— start of Given data —

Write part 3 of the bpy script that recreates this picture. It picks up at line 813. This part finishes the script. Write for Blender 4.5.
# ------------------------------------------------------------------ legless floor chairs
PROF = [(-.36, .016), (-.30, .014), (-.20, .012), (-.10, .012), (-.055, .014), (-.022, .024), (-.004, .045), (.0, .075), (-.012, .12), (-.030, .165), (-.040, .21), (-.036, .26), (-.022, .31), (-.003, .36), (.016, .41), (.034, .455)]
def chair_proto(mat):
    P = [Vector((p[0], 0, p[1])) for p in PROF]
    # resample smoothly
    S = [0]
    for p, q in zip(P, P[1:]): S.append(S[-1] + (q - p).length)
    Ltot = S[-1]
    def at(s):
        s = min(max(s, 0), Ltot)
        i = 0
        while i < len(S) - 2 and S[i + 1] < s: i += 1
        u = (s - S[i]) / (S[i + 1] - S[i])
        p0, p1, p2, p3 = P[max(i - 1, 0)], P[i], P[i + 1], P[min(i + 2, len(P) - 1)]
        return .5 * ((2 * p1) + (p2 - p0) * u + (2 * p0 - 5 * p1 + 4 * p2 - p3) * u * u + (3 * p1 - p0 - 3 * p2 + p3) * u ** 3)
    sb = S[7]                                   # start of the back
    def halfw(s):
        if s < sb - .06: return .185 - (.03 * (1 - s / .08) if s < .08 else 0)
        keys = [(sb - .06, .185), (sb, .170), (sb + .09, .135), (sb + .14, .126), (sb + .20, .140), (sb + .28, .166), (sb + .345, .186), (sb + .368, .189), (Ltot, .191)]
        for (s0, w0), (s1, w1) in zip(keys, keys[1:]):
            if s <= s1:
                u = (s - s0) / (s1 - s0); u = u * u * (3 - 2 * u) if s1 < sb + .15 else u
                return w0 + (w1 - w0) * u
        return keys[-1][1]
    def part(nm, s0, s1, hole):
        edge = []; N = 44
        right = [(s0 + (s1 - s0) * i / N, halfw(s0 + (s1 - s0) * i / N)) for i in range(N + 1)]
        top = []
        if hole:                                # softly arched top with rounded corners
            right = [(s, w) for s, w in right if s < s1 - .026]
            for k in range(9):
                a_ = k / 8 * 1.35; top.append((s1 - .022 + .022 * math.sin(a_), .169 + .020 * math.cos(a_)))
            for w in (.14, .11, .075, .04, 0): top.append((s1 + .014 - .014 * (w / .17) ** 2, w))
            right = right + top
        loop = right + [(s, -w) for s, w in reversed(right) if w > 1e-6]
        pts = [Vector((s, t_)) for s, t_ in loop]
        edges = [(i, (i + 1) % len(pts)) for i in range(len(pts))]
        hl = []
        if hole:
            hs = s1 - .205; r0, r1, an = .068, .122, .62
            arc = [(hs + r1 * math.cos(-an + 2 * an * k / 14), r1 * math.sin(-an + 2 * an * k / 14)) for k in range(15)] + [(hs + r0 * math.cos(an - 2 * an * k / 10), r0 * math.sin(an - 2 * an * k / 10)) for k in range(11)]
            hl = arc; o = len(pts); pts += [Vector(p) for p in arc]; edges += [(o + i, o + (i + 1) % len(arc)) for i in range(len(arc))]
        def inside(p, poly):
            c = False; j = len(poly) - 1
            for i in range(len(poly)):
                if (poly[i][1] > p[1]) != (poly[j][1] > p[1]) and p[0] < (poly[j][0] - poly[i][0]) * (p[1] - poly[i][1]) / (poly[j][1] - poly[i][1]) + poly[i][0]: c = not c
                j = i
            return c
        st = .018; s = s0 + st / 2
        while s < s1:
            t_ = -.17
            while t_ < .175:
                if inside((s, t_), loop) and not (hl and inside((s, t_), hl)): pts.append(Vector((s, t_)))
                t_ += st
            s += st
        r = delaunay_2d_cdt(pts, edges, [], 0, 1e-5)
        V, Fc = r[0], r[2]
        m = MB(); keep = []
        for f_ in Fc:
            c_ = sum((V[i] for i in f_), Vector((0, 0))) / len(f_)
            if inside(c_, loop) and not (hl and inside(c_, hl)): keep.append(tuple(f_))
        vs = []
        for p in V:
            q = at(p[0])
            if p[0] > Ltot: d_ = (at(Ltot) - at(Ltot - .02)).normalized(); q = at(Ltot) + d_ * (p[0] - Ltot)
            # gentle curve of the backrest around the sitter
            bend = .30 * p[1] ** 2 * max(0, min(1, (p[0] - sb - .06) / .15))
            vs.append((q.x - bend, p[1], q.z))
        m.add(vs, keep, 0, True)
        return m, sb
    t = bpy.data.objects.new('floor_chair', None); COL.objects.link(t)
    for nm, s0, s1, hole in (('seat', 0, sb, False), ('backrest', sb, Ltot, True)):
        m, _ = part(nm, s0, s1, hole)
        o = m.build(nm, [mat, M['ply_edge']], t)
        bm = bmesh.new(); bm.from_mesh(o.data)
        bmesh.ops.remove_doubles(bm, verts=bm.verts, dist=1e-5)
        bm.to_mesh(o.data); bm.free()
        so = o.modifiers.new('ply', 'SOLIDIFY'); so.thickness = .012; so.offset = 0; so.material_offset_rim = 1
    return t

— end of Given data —

● Work required: Copy out every line of the data above, exactly as given.

● Response below:
Write part 3 of the bpy script that recreates this picture. It picks up at line 813. This part finishes the script. Write for Blender 4.5.
# ------------------------------------------------------------------ legless floor chairs
PROF = [(-.36, .016), (-.30, .014), (-.20, .012), (-.10, .012), (-.055, .014), (-.022, .024), (-.004, .045), (.0, .075), (-.012, .12), (-.030, .165), (-.040, .21), (-.036, .26), (-.022, .31), (-.003, .36), (.016, .41), (.034, .455)]
def chair_proto(mat):
    P = [Vector((p[0], 0, p[1])) for p in PROF]
    # resample smoothly
    S = [0]
    for p, q in zip(P, P[1:]): S.append(S[-1] + (q - p).length)
    Ltot = S[-1]
    def at(s):
        s = min(max(s, 0), Ltot)
        i = 0
        while i < len(S) - 2 and S[i + 1] < s: i += 1
        u = (s - S[i]) / (S[i + 1] - S[i])
        p0, p1, p2, p3 = P[max(i - 1, 0)], P[i], P[i + 1], P[min(i + 2, len(P) - 1)]
        return .5 * ((2 * p1) + (p2 - p0) * u + (2 * p0 - 5 * p1 + 4 * p2 - p3) * u * u + (3 * p1 - p0 - 3 * p2 + p3) * u ** 3)
    sb = S[7]                                   # start of the back
    def halfw(s):
        if s < sb - .06: return .185 - (.03 * (1 - s / .08) if s < .08 else 0)
        keys = [(sb - .06, .185), (sb, .170), (sb + .09, .135), (sb + .14, .126), (sb + .20, .140), (sb + .28, .166), (sb + .345, .186), (sb + .368, .189), (Ltot, .191)]
        for (s0, w0), (s1, w1) in zip(keys, keys[1:]):
            if s <= s1:
                u = (s - s0) / (s1 - s0); u = u * u * (3 - 2 * u) if s1 < sb + .15 else u
                return w0 + (w1 - w0) * u
        return keys[-1][1]
    def part(nm, s0, s1, hole):
        edge = []; N = 44
        right = [(s0 + (s1 - s0) * i / N, halfw(s0 + (s1 - s0) * i / N)) for i in range(N + 1)]
        top = []
        if hole:                                # softly arched top with rounded corners
            right = [(s, w) for s, w in right if s < s1 - .026]
            for k in range(9):
                a_ = k / 8 * 1.35; top.append((s1 - .022 + .022 * math.sin(a_), .169 + .020 * math.cos(a_)))
            for w in (.14, .11, .075, .04, 0): top.append((s1 + .014 - .014 * (w / .17) ** 2, w))
            right = right + top
        loop = right + [(s, -w) for s, w in reversed(right) if w > 1e-6]
        pts = [Vector((s, t_)) for s, t_ in loop]
        edges = [(i, (i + 1) % len(pts)) for i in range(len(pts))]
        hl = []
        if hole:
            hs = s1 - .205; r0, r1, an = .068, .122, .62
            arc = [(hs + r1 * math.cos(-an + 2 * an * k / 14), r1 * math.sin(-an + 2 * an * k / 14)) for k in range(15)] + [(hs + r0 * math.cos(an - 2 * an * k / 10), r0 * math.sin(an - 2 * an * k / 10)) for k in range(11)]
            hl = arc; o = len(pts); pts += [Vector(p) for p in arc]; edges += [(o + i, o + (i + 1) % len(arc)) for i in range(len(arc))]
        def inside(p, poly):
            c = False; j = len(poly) - 1
            for i in range(len(poly)):
                if (poly[i][1] > p[1]) != (poly[j][1] > p[1]) and p[0] < (poly[j][0] - poly[i][0]) * (p[1] - poly[i][1]) / (poly[j][1] - poly[i][1]) + poly[i][0]: c = not c
                j = i
            return c
        st = .018; s = s0 + st / 2
        while s < s1:
            t_ = -.17
            while t_ < .175:
                if inside((s, t_), loop) and not (hl and inside((s, t_), hl)): pts.append(Vector((s, t_)))
                t_ += st
            s += st
        r = delaunay_2d_cdt(pts, edges, [], 0, 1e-5)
        V, Fc = r[0], r[2]
        m = MB(); keep = []
        for f_ in Fc:
            c_ = sum((V[i] for i in f_), Vector((0, 0))) / len(f_)
            if inside(c_, loop) and not (hl and inside(c_, hl)): keep.append(tuple(f_))
        vs = []
        for p in V:
            q = at(p[0])
            if p[0] > Ltot: d_ = (at(Ltot) - at(Ltot - .02)).normalized(); q = at(Ltot) + d_ * (p[0] - Ltot)
            # gentle curve of the backrest around the sitter
            bend = .30 * p[1] ** 2 * max(0, min(1, (p[0] - sb - .06) / .15))
            vs.append((q.x - bend, p[1], q.z))
        m.add(vs, keep, 0, True)
        return m, sb
    t = bpy.data.objects.new('floor_chair', None); COL.objects.link(t)
    for nm, s0, s1, hole in (('seat', 0, sb, False), ('backrest', sb, Ltot, True)):
        m, _ = part(nm, s0, s1, hole)
        o = m.build(nm, [mat, M['ply_edge']], t)
        bm = bmesh.new(); bm.from_mesh(o.data)
        bmesh.ops.remove_doubles(bm, verts=bm.verts, dist=1e-5)
        bm.to_mesh(o.data); bm.free()
        so = o.modifiers.new('ply', 'SOLIDIFY'); so.thickness = .012; so.offset = 0; so.material_offset_rim = 1
    return t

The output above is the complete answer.